** Start of Provided material **
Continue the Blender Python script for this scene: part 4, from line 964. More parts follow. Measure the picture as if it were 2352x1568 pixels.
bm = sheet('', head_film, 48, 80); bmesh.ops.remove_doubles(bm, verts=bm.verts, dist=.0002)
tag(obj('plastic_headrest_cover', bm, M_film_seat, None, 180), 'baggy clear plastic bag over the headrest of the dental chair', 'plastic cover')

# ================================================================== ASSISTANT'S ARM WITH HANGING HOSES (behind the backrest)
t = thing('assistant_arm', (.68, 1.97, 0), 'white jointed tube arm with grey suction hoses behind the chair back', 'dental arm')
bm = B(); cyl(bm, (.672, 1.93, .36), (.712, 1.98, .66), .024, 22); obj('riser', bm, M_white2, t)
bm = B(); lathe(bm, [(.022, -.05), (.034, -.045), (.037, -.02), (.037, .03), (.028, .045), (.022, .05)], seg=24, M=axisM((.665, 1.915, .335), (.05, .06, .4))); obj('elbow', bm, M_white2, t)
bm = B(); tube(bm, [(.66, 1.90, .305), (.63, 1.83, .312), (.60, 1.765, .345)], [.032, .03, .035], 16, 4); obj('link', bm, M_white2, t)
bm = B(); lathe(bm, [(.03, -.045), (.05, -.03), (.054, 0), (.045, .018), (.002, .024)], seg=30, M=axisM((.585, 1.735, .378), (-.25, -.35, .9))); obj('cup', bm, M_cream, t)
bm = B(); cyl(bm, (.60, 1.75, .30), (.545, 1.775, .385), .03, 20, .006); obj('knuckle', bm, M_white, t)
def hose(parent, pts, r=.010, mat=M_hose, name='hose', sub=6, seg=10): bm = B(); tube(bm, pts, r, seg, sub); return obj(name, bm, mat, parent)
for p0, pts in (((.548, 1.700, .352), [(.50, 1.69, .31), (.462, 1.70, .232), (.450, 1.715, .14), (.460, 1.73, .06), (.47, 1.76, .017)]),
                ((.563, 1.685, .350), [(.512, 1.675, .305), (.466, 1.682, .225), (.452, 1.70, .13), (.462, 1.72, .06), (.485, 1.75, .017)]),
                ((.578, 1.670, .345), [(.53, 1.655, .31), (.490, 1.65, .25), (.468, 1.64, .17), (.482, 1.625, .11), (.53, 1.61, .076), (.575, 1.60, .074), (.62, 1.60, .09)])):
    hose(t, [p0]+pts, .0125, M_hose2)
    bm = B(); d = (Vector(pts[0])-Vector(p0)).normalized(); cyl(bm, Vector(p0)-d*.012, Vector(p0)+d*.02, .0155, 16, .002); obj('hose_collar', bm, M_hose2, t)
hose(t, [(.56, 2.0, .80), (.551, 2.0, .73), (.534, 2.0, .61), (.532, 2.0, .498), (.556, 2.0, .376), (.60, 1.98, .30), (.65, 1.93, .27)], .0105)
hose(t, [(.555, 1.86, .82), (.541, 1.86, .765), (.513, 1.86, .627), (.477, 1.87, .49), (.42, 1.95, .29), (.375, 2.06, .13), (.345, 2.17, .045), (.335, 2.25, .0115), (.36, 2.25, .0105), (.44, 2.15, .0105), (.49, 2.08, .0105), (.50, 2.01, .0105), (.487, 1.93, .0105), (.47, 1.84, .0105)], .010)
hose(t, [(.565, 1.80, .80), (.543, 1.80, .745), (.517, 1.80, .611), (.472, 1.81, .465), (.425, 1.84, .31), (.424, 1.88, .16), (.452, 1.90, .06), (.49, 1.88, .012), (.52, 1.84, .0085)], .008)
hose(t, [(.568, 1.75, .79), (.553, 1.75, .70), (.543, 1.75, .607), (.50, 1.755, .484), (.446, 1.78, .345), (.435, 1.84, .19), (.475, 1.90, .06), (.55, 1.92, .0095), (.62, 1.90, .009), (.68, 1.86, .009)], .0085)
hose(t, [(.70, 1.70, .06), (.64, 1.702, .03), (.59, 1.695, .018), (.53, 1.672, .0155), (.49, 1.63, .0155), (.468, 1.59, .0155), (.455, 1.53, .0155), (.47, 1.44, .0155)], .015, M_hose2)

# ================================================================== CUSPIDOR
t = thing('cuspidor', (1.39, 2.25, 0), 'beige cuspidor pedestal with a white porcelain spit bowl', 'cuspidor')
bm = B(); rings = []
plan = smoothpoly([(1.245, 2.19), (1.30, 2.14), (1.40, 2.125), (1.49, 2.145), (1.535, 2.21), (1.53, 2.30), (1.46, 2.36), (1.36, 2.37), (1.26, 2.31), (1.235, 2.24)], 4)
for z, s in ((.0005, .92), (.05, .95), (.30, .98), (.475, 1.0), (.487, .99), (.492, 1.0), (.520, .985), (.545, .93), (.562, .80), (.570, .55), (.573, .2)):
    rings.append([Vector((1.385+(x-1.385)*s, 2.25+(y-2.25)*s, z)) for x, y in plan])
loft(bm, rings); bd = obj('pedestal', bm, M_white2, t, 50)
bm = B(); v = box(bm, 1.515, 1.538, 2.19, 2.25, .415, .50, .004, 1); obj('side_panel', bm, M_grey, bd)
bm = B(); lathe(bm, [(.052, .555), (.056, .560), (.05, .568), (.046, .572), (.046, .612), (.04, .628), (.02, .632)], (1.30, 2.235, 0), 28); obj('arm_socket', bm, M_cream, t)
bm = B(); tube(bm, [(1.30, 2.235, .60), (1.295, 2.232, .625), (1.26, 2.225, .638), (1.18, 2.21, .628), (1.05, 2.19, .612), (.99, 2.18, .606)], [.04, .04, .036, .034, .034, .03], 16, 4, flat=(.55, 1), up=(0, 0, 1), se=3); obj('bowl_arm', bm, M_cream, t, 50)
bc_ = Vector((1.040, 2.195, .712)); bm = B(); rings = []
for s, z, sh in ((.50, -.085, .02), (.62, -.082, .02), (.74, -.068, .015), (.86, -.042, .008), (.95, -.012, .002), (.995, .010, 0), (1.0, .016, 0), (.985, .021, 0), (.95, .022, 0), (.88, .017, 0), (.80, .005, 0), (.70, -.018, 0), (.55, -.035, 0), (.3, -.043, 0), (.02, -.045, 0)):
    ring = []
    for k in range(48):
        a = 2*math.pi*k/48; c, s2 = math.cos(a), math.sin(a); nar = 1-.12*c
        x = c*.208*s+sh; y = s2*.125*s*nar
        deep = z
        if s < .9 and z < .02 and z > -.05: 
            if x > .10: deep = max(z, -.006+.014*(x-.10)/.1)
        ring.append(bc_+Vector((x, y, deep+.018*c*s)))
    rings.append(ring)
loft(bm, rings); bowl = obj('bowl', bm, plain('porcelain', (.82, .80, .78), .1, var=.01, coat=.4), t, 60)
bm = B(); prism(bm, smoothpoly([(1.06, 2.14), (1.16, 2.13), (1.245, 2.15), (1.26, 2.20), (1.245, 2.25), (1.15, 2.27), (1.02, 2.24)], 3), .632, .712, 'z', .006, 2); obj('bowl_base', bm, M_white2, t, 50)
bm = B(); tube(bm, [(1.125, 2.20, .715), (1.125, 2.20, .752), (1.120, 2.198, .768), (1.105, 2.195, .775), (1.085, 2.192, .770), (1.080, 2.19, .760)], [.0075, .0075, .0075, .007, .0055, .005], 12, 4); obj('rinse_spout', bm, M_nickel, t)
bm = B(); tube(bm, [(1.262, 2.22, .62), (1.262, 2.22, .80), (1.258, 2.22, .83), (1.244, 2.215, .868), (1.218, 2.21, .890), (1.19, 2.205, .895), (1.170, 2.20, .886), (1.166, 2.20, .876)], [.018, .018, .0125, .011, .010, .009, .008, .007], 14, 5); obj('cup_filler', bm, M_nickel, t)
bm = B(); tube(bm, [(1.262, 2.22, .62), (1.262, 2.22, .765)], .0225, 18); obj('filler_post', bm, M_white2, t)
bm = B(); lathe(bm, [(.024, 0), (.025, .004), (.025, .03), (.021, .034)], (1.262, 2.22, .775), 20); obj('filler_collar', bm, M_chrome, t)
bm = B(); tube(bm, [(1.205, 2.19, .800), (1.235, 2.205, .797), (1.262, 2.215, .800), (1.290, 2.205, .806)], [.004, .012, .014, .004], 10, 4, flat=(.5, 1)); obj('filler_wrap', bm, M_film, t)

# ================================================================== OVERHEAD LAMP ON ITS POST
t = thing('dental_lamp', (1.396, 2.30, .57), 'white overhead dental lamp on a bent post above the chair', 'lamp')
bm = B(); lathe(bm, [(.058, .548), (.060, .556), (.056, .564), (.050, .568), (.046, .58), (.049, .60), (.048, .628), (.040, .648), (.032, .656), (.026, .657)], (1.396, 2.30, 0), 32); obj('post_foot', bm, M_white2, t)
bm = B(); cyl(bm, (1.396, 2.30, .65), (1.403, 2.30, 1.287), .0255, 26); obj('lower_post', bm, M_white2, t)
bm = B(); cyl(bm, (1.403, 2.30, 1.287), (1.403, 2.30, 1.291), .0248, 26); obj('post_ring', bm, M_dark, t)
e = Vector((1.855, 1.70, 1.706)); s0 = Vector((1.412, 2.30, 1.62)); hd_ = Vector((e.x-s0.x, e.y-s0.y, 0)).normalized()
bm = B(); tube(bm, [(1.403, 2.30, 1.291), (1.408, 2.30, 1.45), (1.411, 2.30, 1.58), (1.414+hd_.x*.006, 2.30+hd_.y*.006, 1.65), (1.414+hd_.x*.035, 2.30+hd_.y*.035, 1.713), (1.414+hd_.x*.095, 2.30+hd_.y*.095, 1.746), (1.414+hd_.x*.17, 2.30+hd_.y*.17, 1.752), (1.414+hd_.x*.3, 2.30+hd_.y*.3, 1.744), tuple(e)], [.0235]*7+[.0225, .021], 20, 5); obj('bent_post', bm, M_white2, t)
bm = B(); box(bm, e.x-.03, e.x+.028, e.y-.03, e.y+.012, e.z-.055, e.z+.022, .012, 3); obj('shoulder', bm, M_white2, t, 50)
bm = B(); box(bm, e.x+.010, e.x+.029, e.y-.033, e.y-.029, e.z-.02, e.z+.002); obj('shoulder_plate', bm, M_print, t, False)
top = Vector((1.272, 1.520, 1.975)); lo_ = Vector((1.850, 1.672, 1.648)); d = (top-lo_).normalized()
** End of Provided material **
To do: Beginning at the top of the data, extract each line through the line containing "chair', 'plastic cover')" and return those lines exactly, with nothing added.

Solution to this task:
Continue the Blender Python script for this scene: part 4, from line 964. More parts follow. Measure the picture as if it were 2352x1568 pixels.
bm = sheet('', head_film, 48, 80); bmesh.ops.remove_doubles(bm, verts=bm.verts, dist=.0002)
tag(obj('plastic_headrest_cover', bm, M_film_seat, None, 180), 'baggy clear plastic bag over the headrest of the dental chair', 'plastic cover')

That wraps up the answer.